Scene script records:
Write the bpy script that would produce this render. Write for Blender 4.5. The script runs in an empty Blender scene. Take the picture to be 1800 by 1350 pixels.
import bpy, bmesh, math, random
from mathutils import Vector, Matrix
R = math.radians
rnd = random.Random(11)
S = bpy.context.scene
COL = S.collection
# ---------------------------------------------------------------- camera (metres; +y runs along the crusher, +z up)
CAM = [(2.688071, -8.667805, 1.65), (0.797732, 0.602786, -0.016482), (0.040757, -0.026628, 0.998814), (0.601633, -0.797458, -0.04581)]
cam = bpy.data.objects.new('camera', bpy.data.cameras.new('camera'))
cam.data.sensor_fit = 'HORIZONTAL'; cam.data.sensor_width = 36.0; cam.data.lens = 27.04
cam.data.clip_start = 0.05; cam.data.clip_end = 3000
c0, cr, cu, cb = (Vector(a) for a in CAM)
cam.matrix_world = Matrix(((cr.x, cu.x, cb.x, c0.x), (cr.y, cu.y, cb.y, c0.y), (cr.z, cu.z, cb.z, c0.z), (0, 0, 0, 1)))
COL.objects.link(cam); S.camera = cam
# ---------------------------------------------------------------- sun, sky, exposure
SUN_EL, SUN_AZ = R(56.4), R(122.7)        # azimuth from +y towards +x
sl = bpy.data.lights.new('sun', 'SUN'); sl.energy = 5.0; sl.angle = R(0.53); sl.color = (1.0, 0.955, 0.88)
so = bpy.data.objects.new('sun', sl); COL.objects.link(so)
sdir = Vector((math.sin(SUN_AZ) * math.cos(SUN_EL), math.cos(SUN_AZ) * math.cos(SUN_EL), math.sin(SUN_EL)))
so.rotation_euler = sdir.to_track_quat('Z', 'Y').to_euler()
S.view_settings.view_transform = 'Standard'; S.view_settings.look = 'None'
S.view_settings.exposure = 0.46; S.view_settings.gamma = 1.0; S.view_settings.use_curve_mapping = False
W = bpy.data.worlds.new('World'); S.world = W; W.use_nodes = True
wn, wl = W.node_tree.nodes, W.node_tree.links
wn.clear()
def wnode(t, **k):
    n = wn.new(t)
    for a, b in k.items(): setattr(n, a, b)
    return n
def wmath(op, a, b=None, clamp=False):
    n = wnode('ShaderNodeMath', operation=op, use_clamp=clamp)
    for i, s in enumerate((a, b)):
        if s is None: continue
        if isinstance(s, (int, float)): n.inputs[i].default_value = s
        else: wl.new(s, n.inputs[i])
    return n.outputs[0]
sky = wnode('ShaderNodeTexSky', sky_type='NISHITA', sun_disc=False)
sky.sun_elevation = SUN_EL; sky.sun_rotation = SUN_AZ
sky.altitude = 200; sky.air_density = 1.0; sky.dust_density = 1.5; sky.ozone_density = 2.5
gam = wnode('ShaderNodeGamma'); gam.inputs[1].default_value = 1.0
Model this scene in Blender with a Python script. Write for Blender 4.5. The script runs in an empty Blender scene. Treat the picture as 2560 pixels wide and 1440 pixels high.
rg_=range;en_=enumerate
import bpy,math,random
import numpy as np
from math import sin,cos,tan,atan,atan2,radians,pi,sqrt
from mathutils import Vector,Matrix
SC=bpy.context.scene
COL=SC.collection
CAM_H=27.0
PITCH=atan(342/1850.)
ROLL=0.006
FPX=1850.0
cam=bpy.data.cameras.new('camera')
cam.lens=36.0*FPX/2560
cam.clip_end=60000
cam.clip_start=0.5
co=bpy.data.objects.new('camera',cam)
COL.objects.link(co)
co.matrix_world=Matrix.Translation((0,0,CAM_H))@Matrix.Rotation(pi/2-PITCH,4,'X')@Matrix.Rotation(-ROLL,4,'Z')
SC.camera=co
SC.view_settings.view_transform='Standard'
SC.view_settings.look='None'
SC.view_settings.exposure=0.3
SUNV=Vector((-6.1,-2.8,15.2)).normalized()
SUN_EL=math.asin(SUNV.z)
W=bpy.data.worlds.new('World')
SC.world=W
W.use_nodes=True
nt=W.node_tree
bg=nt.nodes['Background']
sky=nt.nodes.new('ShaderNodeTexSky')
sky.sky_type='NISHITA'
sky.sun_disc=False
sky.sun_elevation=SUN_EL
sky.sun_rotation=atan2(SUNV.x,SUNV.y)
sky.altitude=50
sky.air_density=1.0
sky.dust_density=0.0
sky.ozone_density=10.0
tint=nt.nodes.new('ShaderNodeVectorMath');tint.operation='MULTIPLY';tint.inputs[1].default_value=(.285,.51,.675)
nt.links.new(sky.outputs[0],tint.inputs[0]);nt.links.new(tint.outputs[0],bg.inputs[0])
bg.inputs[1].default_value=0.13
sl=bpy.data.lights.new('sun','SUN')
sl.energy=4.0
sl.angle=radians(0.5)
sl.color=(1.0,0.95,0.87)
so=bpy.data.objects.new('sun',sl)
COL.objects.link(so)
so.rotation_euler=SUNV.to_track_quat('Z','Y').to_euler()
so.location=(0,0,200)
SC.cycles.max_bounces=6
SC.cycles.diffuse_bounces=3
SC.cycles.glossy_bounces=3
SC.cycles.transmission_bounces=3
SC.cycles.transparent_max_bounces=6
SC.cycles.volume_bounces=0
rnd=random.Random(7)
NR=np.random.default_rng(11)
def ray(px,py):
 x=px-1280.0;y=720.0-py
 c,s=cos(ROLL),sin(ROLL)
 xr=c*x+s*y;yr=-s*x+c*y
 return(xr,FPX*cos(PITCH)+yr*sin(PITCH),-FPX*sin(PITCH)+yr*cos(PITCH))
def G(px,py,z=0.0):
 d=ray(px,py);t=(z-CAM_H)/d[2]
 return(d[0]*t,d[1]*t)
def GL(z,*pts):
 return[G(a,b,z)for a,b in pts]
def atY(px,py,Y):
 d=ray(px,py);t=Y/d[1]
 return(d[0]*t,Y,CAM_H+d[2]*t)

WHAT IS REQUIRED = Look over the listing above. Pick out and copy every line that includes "runs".

TASK ANSWER =
Write the bpy script that would produce this render. Write for Blender 4.5. The script runs in an empty Blender scene. Take the picture to be 1800 by 1350 pixels.
# ---------------------------------------------------------------- camera (metres; +y runs along the crusher, +z up)
Model this scene in Blender with a Python script. Write for Blender 4.5. The script runs in an empty Blender scene. Treat the picture as 2560 pixels wide and 1440 pixels high.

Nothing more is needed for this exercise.